Jakarta, Aktual.com — Penyertaan Modal Negara (PMN) untuk perusahaan berstatus BUMN dinilai rawan disalahgunakan. Forum Indonesia untuk Transparansi Anggaran (Fitra) melihat hal itu lantaran, tidak mampunya Menteri BUMN Rini Soemarno mengarahkan BUMN tersebut untuk Mandiri.
“BUMN sampai sejauh ini tidak diarahkan ke produksi, kemudian ke distribusi, kemudian ke ekspor-impor, kemudian ke industrialisasi. Makanya kemudian bahwa suntikan-suntikan modal, karena tidak dikonstruk sebagai permulaan yang diarahkan ke produksi dan industrialisasi, kemudian ekpor-impor, rawan dibancakin,” papar Sekretaris Jenderal Fitra Yenny Sucipto, di kantornya, Jakarta, Minggu (5/6).
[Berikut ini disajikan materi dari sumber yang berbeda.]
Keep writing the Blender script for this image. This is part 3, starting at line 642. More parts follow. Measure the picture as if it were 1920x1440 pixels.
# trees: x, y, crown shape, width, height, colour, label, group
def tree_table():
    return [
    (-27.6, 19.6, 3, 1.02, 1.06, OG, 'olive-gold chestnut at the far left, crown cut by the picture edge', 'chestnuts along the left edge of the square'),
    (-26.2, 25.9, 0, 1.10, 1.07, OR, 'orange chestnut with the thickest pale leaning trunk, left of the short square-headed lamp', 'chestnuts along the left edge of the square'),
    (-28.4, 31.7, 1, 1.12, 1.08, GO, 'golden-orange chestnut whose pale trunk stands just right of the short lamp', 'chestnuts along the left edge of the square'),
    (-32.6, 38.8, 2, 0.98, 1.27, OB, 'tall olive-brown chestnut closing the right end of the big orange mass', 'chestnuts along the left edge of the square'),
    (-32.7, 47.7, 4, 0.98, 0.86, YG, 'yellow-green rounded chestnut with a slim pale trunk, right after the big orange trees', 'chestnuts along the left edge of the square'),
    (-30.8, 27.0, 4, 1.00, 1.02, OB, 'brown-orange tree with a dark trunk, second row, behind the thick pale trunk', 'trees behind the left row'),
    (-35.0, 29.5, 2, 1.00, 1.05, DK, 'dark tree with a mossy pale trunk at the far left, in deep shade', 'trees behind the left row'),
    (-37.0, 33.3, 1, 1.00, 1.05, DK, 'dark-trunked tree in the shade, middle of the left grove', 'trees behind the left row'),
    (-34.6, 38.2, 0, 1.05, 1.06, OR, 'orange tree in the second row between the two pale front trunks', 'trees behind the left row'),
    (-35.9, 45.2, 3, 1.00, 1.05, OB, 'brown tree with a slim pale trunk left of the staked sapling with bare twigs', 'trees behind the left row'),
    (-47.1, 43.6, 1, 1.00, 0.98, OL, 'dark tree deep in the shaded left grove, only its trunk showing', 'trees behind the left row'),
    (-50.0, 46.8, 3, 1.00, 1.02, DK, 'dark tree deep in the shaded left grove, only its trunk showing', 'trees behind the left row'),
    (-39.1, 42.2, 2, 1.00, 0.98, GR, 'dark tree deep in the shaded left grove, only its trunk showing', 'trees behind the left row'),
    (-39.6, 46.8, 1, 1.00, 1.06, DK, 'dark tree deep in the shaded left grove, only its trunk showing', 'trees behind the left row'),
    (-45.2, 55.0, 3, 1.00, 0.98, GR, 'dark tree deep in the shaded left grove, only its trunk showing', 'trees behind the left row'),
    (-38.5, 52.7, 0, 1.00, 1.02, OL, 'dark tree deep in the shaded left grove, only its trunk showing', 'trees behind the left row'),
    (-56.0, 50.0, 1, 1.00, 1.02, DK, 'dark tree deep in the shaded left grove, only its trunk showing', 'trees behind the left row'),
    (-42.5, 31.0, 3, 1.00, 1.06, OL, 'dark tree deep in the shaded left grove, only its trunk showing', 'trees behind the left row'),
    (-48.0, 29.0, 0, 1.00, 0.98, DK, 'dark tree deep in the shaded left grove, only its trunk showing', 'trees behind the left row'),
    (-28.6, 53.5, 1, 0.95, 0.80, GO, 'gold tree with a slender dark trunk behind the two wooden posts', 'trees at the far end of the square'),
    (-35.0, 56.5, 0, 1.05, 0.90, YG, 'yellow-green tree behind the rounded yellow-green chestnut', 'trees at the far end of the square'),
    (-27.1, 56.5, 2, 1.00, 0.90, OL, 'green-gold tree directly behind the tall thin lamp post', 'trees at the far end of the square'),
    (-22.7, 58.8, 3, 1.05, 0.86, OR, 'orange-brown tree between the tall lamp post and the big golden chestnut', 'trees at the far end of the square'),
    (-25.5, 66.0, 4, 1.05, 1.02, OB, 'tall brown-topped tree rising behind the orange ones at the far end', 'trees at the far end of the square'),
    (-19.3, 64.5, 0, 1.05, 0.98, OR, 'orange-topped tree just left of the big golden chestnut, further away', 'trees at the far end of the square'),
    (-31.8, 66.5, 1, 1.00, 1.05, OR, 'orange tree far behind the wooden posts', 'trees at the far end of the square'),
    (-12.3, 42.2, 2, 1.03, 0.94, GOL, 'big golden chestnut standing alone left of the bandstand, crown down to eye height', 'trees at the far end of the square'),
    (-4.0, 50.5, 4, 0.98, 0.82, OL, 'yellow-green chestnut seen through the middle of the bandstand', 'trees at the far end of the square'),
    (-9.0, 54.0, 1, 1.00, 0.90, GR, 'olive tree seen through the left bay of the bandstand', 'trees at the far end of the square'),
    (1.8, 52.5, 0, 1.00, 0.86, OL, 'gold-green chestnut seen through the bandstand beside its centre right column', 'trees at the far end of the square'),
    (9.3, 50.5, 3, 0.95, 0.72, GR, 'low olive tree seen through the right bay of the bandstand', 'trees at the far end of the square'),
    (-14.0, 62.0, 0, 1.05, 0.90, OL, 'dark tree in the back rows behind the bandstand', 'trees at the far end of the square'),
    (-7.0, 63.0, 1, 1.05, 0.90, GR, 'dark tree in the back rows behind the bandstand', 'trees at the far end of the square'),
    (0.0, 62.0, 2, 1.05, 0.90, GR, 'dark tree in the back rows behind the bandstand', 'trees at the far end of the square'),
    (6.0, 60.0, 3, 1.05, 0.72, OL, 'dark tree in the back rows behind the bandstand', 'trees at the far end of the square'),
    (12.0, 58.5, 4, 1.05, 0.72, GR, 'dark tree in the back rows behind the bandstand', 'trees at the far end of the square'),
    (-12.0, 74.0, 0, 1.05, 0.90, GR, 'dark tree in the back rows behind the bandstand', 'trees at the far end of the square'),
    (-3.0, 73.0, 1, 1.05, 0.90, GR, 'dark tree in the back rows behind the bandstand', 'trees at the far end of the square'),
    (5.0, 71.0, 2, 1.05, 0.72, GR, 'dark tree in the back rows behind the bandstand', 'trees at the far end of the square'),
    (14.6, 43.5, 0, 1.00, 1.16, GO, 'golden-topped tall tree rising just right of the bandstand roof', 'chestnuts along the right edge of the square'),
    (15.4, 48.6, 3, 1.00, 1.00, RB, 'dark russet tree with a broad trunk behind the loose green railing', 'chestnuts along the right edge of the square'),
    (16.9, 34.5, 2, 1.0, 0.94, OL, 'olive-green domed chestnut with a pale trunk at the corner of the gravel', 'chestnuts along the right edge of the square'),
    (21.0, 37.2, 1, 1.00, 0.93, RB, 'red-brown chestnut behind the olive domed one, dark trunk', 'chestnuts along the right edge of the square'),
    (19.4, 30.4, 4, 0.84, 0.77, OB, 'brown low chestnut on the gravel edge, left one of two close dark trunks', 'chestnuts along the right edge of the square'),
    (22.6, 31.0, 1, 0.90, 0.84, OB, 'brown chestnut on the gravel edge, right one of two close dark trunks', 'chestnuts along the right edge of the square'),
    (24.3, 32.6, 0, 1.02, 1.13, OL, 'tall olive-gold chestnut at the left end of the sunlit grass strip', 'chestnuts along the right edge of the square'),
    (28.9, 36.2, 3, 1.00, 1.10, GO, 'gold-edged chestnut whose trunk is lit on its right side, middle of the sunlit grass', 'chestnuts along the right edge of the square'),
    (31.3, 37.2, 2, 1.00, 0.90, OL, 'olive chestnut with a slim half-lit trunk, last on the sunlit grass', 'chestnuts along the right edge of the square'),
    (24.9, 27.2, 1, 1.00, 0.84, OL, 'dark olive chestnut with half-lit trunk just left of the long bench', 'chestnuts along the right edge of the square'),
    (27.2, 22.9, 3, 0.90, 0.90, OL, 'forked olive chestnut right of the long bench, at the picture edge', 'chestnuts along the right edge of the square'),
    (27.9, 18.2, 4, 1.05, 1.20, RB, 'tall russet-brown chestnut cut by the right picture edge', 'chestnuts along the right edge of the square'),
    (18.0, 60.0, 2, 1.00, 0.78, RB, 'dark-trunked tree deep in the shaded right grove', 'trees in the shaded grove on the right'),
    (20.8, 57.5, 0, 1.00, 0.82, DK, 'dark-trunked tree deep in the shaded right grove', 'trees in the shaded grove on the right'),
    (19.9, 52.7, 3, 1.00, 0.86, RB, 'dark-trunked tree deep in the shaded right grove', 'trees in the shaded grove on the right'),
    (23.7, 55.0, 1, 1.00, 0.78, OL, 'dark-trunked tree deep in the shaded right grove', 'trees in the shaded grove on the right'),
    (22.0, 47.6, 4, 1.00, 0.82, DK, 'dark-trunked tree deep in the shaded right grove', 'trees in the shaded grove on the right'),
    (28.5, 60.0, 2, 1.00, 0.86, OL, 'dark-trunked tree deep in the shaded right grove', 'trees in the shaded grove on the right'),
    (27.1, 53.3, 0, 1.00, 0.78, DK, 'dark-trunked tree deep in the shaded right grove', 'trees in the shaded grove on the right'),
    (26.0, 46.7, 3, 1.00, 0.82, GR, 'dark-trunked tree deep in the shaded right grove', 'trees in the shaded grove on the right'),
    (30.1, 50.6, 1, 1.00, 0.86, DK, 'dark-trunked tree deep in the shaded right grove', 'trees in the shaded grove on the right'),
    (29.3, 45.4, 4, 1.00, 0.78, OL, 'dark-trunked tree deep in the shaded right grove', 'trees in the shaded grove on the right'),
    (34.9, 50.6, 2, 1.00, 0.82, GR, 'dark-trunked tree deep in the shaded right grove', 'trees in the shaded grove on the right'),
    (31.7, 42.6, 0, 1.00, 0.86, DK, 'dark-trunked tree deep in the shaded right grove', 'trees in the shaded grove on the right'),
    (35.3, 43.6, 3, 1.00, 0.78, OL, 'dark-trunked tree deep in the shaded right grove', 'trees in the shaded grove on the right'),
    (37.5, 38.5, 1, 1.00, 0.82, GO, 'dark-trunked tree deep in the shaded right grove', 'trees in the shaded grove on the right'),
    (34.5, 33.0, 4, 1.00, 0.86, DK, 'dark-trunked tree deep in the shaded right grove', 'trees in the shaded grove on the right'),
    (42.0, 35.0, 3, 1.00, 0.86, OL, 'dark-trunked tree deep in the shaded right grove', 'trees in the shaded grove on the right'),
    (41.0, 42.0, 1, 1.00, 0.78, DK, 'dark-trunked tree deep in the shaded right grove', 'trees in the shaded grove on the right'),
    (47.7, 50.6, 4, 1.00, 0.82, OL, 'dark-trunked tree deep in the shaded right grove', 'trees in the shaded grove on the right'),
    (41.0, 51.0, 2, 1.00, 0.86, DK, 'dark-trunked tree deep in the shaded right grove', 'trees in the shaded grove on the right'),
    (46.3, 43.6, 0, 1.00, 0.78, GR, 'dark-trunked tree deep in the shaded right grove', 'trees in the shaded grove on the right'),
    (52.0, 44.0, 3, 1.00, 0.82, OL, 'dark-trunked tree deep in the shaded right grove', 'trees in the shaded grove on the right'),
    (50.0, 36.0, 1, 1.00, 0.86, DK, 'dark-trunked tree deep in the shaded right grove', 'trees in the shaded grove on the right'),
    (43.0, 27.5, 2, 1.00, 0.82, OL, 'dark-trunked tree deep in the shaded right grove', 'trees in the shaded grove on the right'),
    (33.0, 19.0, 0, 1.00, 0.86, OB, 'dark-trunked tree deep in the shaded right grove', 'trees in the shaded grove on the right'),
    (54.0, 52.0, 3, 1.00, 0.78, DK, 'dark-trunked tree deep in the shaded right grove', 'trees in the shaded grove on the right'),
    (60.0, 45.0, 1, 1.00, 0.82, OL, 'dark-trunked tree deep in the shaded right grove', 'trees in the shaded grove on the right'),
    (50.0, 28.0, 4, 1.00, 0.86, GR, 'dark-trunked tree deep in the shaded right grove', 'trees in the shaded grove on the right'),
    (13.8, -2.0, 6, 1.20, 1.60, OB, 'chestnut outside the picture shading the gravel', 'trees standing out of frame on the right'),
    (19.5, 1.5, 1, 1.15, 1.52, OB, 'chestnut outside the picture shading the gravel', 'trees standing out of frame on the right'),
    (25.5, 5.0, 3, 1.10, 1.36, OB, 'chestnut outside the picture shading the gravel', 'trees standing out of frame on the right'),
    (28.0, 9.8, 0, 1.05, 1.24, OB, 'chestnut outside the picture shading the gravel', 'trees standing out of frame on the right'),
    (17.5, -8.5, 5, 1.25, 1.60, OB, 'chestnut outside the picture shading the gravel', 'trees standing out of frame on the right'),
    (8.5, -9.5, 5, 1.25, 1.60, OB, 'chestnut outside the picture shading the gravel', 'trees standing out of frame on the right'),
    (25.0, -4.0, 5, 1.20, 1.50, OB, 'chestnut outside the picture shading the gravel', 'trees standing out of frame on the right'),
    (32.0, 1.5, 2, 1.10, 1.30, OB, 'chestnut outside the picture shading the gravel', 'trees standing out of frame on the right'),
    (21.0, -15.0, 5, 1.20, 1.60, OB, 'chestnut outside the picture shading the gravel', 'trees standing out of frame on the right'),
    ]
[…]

Diakui Yenny, permintaan penambahan PMN itu pun terasa janggal. Terlebih, untuk bisa menjalan proyeknya BUMN tersebut dibukakan pintu untuk meminjam uang. Hal ini tentunya menjadi kontradiksi dengan kondisi dan situasi BUMN itu sendiri.
Maka dari itu, sambung Yenny, sebetulnya Presiden Joko Widodo tidak bisa berkelit dan memiliki alasan kuat untuk mencopot Rini Soemarno dari jabatannya sebagai Menteri BUMN.
“(Menteri Rini) di reshufle. Semua BUMN diarahkan berhutang kok. Kemudian yang kedua mau dipisahkan dari kekayaan negara,” tegasnya.
Dalam keterangannya, Fitra memaparkan adanya perubahan kebijakan ihwal pembiayaan anggaran dalam RAPBN-P 2016. Ada empat poin terkait pengeluaran pembiayaan yang menurut Fitra harus disoroti.
Pertama soal penambahan PMN kepada PT PLN (Persero) dalam rangka mendukung program pembangkit listrik 35 ribu Mega Watt. Kedua, alokasi pembiayaan investasi kepada BLU Lembaga Manajemen Aset Negara (BLU LMAN) dalam rangka pendanaan pengadaan tanah untuk infrastruktur.
Ketiga alokasi PMN kepada Badan Penyelenggaraan Jaminan Sosial (BPJS) terkait program Jaminan Kesehatan Nasional (KJN), dan terakhir alokasi cadangan pembiayaan untuk dana antisipasi pembayaran kepada masyarakat terdampak lumpur di Sidoarjo.